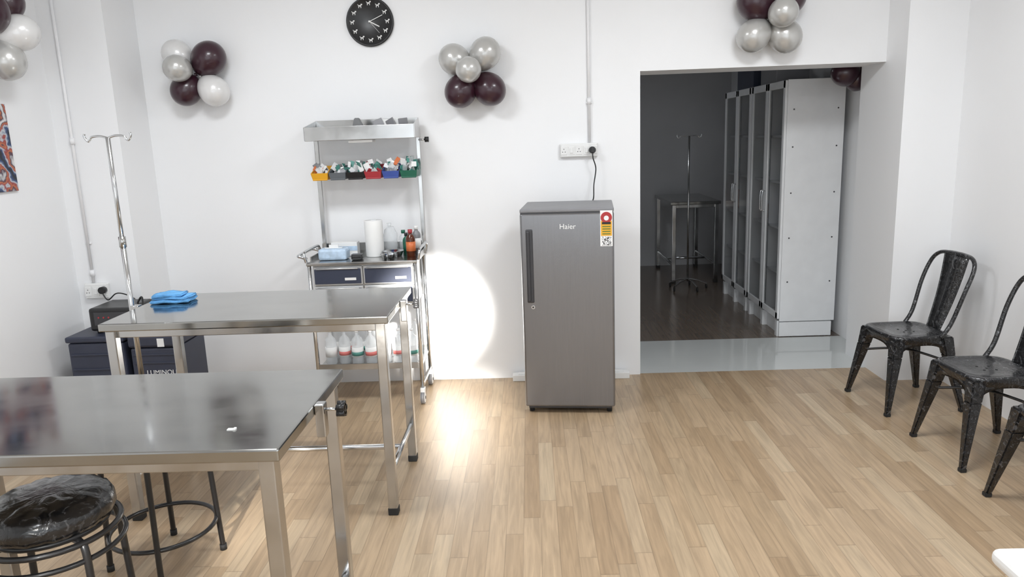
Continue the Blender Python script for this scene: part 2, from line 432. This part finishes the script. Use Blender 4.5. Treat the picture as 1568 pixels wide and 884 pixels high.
exam_table((-1.257, 1.985, 0), 1.25, .64, TH, 0, [(.625, .0, 1)])
exam_table((1.78, 8.55, 0), .54, 1.05, .9)

# IV poles
def hooks(g, z, k=1.0):
    for s in (-1, 1):
        tube(g, 'hook', [(0, 0, z - .01), (s * .04 * k, 0, z), (s * .085 * k, 0, z - .003), (s * .10 * k, 0, z - .018), (s * .112 * k, 0, z - .02), (s * .125 * k, 0, z + .0), (s * .122 * k, 0, z + .012)], .005, M_chrome)
g = group('iv_drip_pole', (-1.912, 3.38, 0))
cyl(g, 'lower_tube', (0, 0, .55), (0, 0, 1.25), .0125, M_chrome)
cyl(g, 'upper_tube', (0, 0, 1.2), (0, 0, 1.715), .010, M_chrome)
cyl(g, 'collar', (0, 0, 1.21), (0, 0, 1.26), .016, M_steel)
box(g, 'table_bracket', (.021, 0, .905), (.040, .04, .05), M_steel, .004)
cyl(g, 'end_cap', (0, 0, .54), (0, 0, .56), .014, M_rubber)
hooks(g, 1.72, .86)
g = group('iv_drip_stand', (1.64, 7.75, 0))
cyl(g, 'pole', (0, 0, .08), (0, 0, 1.60), .010, M_steel)
for k in range(5):
    a = k * 2 * math.pi / 5
    tube(g, 'base_leg', [(0, 0, .11), (.1 * math.cos(a), .1 * math.sin(a), .09), (.2 * math.cos(a), .2 * math.sin(a), .05)], .009, M_steel)
    cyl(g, 'castor', (.2 * math.cos(a) - .008, .2 * math.sin(a), .022), (.2 * math.cos(a) + .008, .2 * math.sin(a), .022), .022, M_rubber)
hooks(g, 1.60)

def cloth():
    g = group('folded_blue_cloth', (-1.745, 3.46, TH + .001))
    for j, (dx, dy, w, d, z, rz) in enumerate([(0, 0, .19, .13, .0095, .05), (.004, .004, .175, .12, .021, -.06), (-.012, 0, .14, .11, .033, .12)]):
        bm = bmesh.new(); bmesh.ops.create_cube(bm, size=1)
        bmesh.ops.scale(bm, vec=(w, d, .013), verts=bm.verts)
        bmesh.ops.bevel(bm, geom=list(bm.edges), offset=.005, segments=2, affect='EDGES')
        bmesh.ops.subdivide_edges(bm, edges=bm.edges, cuts=5, use_grid_fill=True)
        for v in bm.verts:
            v.co.z += (.0025 if j == 0 else .0045) * math.sin(v.co.x * 60 + j) * math.cos(v.co.y * 55 + 2 * j) + (.003 if j else 0)
            v.co.x += .004 * math.sin(v.co.y * 70 + j)
        from_bm('fold', bm, M_blue, g, True, (dx, dy, z), (0, 0, rz))
cloth()
g = group('paper_tag', (-.80, 1.80, TH))
box(g, 'tag', (0, 0, .001), (.022, .012, .002), M_paper, 0); box(g, 'fold', (.008, 0, .003), (.006, .012, .002), M_paper, 0)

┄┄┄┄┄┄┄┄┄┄

→ What you will do
Copy the listing in full and without alteration, omitting every picture.

→ Complete output
Continue the Blender Python script for this scene: part 2, from line 432. This part finishes the script. Use Blender 4.5. Treat the picture as 1568 pixels wide and 884 pixels high.
exam_table((-1.257, 1.985, 0), 1.25, .64, TH, 0, [(.625, .0, 1)])
exam_table((1.78, 8.55, 0), .54, 1.05, .9)

# IV poles
def hooks(g, z, k=1.0):
    for s in (-1, 1):
        tube(g, 'hook', [(0, 0, z - .01), (s * .04 * k, 0, z), (s * .085 * k, 0, z - .003), (s * .10 * k, 0, z - .018), (s * .112 * k, 0, z - .02), (s * .125 * k, 0, z + .0), (s * .122 * k, 0, z + .012)], .005, M_chrome)
g = group('iv_drip_pole', (-1.912, 3.38, 0))
cyl(g, 'lower_tube', (0, 0, .55), (0, 0, 1.25), .0125, M_chrome)
cyl(g, 'upper_tube', (0, 0, 1.2), (0, 0, 1.715), .010, M_chrome)
cyl(g, 'collar', (0, 0, 1.21), (0, 0, 1.26), .016, M_steel)
box(g, 'table_bracket', (.021, 0, .905), (.040, .04, .05), M_steel, .004)
cyl(g, 'end_cap', (0, 0, .54), (0, 0, .56), .014, M_rubber)
hooks(g, 1.72, .86)
g = group('iv_drip_stand', (1.64, 7.75, 0))
cyl(g, 'pole', (0, 0, .08), (0, 0, 1.60), .010, M_steel)
for k in range(5):
    a = k * 2 * math.pi / 5
    tube(g, 'base_leg', [(0, 0, .11), (.1 * math.cos(a), .1 * math.sin(a), .09), (.2 * math.cos(a), .2 * math.sin(a), .05)], .009, M_steel)
    cyl(g, 'castor', (.2 * math.cos(a) - .008, .2 * math.sin(a), .022), (.2 * math.cos(a) + .008, .2 * math.sin(a), .022), .022, M_rubber)
hooks(g, 1.60)

def cloth():
    g = group('folded_blue_cloth', (-1.745, 3.46, TH + .001))
    for j, (dx, dy, w, d, z, rz) in enumerate([(0, 0, .19, .13, .0095, .05), (.004, .004, .175, .12, .021, -.06), (-.012, 0, .14, .11, .033, .12)]):
        bm = bmesh.new(); bmesh.ops.create_cube(bm, size=1)
        bmesh.ops.scale(bm, vec=(w, d, .013), verts=bm.verts)
        bmesh.ops.bevel(bm, geom=list(bm.edges), offset=.005, segments=2, affect='EDGES')
        bmesh.ops.subdivide_edges(bm, edges=bm.edges, cuts=5, use_grid_fill=True)
        for v in bm.verts:
            v.co.z += (.0025 if j == 0 else .0045) * math.sin(v.co.x * 60 + j) * math.cos(v.co.y * 55 + 2 * j) + (.003 if j else 0)
            v.co.x += .004 * math.sin(v.co.y * 70 + j)
        from_bm('fold', bm, M_blue, g, True, (dx, dy, z), (0, 0, rz))
cloth()
g = group('paper_tag', (-.80, 1.80, TH))
box(g, 'tag', (0, 0, .001), (.022, .012, .002), M_paper, 0); box(g, 'fold', (.008, 0, .003), (.006, .012, .002), M_paper, 0)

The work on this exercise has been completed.